Lawmakers push to let teachers grade parents

Jan 20, 2012

Over the last few years Florida has sought to increase accountability on its public schools. Just last year, legislators approved a new law that basis how much a teacher is paid on how well their students perform in the classroom. But public school officials have long complained that they aren’t the only factor to a student’s success. They say they need help from parents. As Lynn Hatter reports, at least two lawmakers agree with that statement, and have filed bills that put the spotlight on parents.

It’s crowded in the cafeteria of Bond Elementary School, and hard to find a seat as Leon County School district officials finish up one of their monthly town-hall meetings with parents and teachers. This time around, the message is about parents, and how important it is for them to be more involved in their child’s education.

It’s a message that resonates with Schuwanda Cunningham whose son attends Bond Elementary School. She recently moved to Tallahassee from Brevard County and says before the move her son’s grades were mostly D’s. But now he’s earning much higher scores, which she credits to the work of his new teacher.

“Her name is Miss Walker. She calls me at home, she comes to visit, and I’m just so proud of this school. I’m all for anything that’s going to help the students and the school. And it’s important, as parents, to know what’s going on with our children. So I really thank the school for what they’re doing and I’m really amazed at all the parents who are out tonight. It’s awesome.”

Cunningham says she supports a new law that pays and evaluates teachers like Miss Walker, based on how well their students perform. And she thinks a similar idea could work in reverse. That’s something Lakeland Republican Representative Kelli Stargel likes too.  For the second year in a row she’s sponsoring a bill to let teachers grade the parents.
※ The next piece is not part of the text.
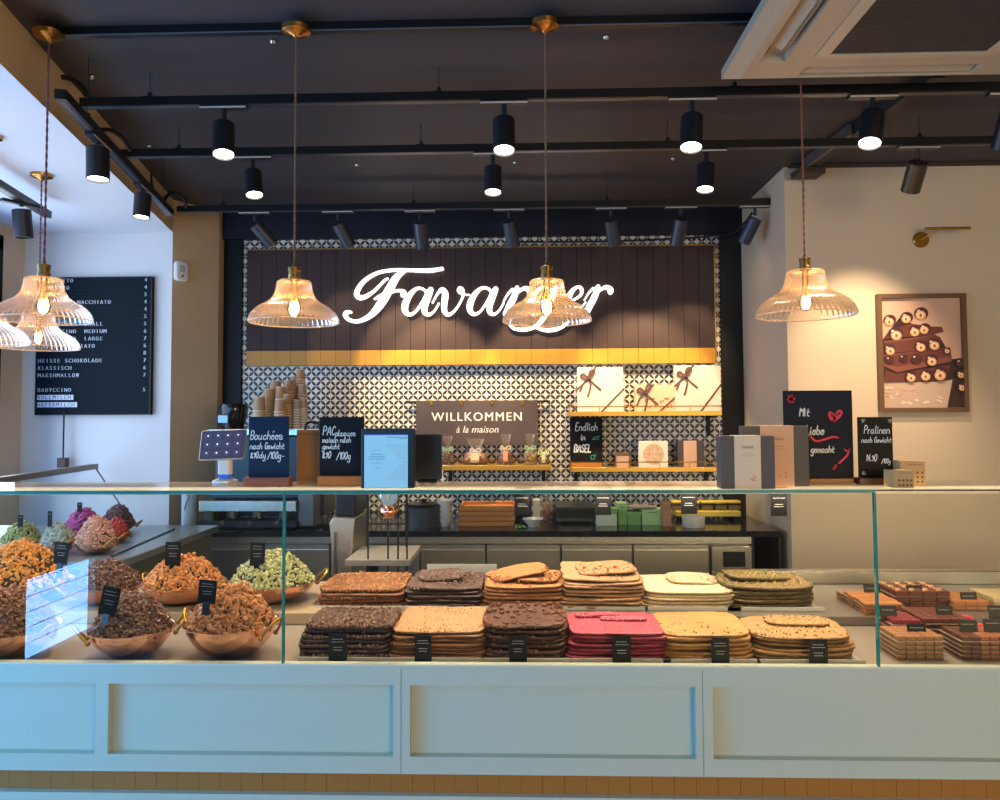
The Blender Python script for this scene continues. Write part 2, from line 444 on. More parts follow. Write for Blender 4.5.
# front wall behind the camera with assumed shop windows, their panes made to glow
m = MB()
for x0, x1, z0, z1 in ((-3, 3.4, 0, .95), (-3, 3.4, 2.3, CZ), (-3, -2.6, .95, 2.3), (-.5, .5, .95, 2.3), (2.6, 3.4, .95, 2.3)): m.box(x0, x1, -2.6, -2.5, z0, z1)
struct('wall_front', m, BEIGE)
for k, (x0, x1, c, e) in enumerate(((-2.6, -.5, '5a9fee', 0.8), (.5, 2.6, 'd8c8b8', 0.7))):
    w = thing('window_%d' % (k + 3), None, None); w['kind'] = 'structure'
    MB().box(x0, x1, -2.57, -2.56, .95, 2.3).build('pane', mat('assumed_front_pane_%s' % 'ab'[k], '203040', .3, emit=c, es=e), w)  # assumed pane out of view, glowing by itself
    m = MB(); m.box(x0, x1, -2.56, -2.5, .95, 1.01); m.box(x0, x1, -2.56, -2.5, 2.24, 2.3)
    for x in (x0, (x0 + x1) / 2 - .03, x1 - .06): m.box(x, x + .06, -2.56, -2.5, 1.01, 2.24)
    m.build('window_frame', BLACK, w)
# ------------------------------------------------------------------ display counter
YC = 1.9
ZL = at(500, 665, YC).z; ZG = at(500, 490.5, YC).z; ZB = at(500, 775, YC).z; ZD = ZL - 0.022
CX0, CX1 = -2.45, 2.3
counter = thing('display_counter', 'long pale green panelled shop counter with a glass chocolate display case on top', 'counter', (0, YC, 0))
m = MB()
pan = [(-80, 95), (108, 393), (410, 696), (713, 1080)]
zp1 = at(500, 686, YC).z; zp0 = at(500, 757.5, YC).z
xs = [CX0]
for a, c in pan: xs += [at(a, 720, YC).x, at(c, 720, YC).x]
xs.append(CX1)
xs[1] = max(xs[1], CX0 + .05)
for i in range(0, len(xs), 2): m.box(xs[i], xs[i + 1], YC, YC + 0.024, zp0, zp1)
m.box(CX0, CX1, YC, YC + 0.024, zp1, ZL - 0.004); m.box(CX0, CX1, YC, YC + 0.024, ZB, zp0)
m.build('face_frame', MINT, counter, world=True)
for i in range(1, len(xs) - 1, 2):
    MB().box(xs[i] - .01, xs[i + 1] + .01, YC + 0.022, YC + 0.04, zp0 - .01, zp1 + .01).build('recessed_panel', MINT, counter, world=True)
for px in (401, 703):
    x = at(px, 720, YC).x
    MB().box(x - .0008, x + .0008, YC - .0006, YC + .002, ZB, ZL - .01).build('seam', mat('seam_grey', '8c948c', .8), counter, world=True)
zg0 = at(500, 797, YC).z
m = MB().box(CX0, CX1, YC + 0.02, YC + .06, zg0 - .01, ZB)
for k in range(90):
    x = CX0 + k * 0.053; m.box(x, x + 0.0522, YC + 0.0175, YC + 0.02, zg0, ZB)
m.build('ochre_band', mat('counter_ochre', 'a86c28', .5), counter, world=True)
MB().box(CX0, CX1, YC, YC + .85, 0.08, zg0).build('lower_body', MINT, counter, world=True)
MB().box(CX0, CX1, YC + .05, YC + .8, 0.0, 0.08).build('plinth', BLACK, counter, world=True)
m = MB().box(CX0, CX1, YC + .06, YC + .9, zg0, ZD)
m.build('carcass', mat('case_floor', '93867a', .3), counter, world=True)
m = MB().box(CX0, CX1, YC - .002, YC + .022, ZL - .004, ZL)
m.box(CX0, CX1, YC + .0205, YC + .06, ZD - .01, ZL - .012)
m.build('ledge', mat('ledge_cream', 'd8d8c4', .35), counter, world=True)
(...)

“I’m a parent. I have five children. And it’s not just my personal experience, studies have shown  that the most important thing in the life of a child is the parent. We’ve done a lot in education to focus on making sure we have quality and high standards. But all of those things are only going to be as successful as the input and the involvement of the parent.”

Stargel’s proposal would allow teachers to give a satisfactory or needs improvement rating to parents based on a child’s attendance, whether or not the parent has signed all of the emergency contact forms and whether the parent has responded to requests for meetings or communications. There are no consequences if parents don’t comply.

But not everyone is onboard with Stargel’s plan.

“…I’m not sure how the Department of Education intends to use this information.”

The Florida Education Association, a teacher’s union, says it has some reservations. Spokesman Mark Pudlow says he’s worried that a seemingly-well-intentioned bill, could be used against them.

“We’re concerned that it’s going to give the Department another way to grade schools and disparage public education.”

The union is also concerned that the bill could lead to a clash between teachers and parents.

“It seems to me that what’s best for the student is having parents and teachers working together to improve learning for students and I am wondering if this really sets up a conflict between teachers and parents.”

But Stargel says her bill is largely aimed at getting the conversation started about the need for parents to be more involved in their child’s education.

“It’s a difficult situation, because we have free public education, and we can’t demand too terribly much of our parents. That’s why there are no repercussions in the bill. And I can’t punish a parent for not doing something.”

The measure caused a stir last year and made national news, although it didn’t go anywhere in the legislature. But she’s hopeful that there will be some traction this year.

Meanwhile, Republican Senator Steven Wise has filed a companion bill in the upper chamber. The focus in the early weeks of the legislative session has been on higher education reform. But there’s still lots of time left for the measures to get a hearing.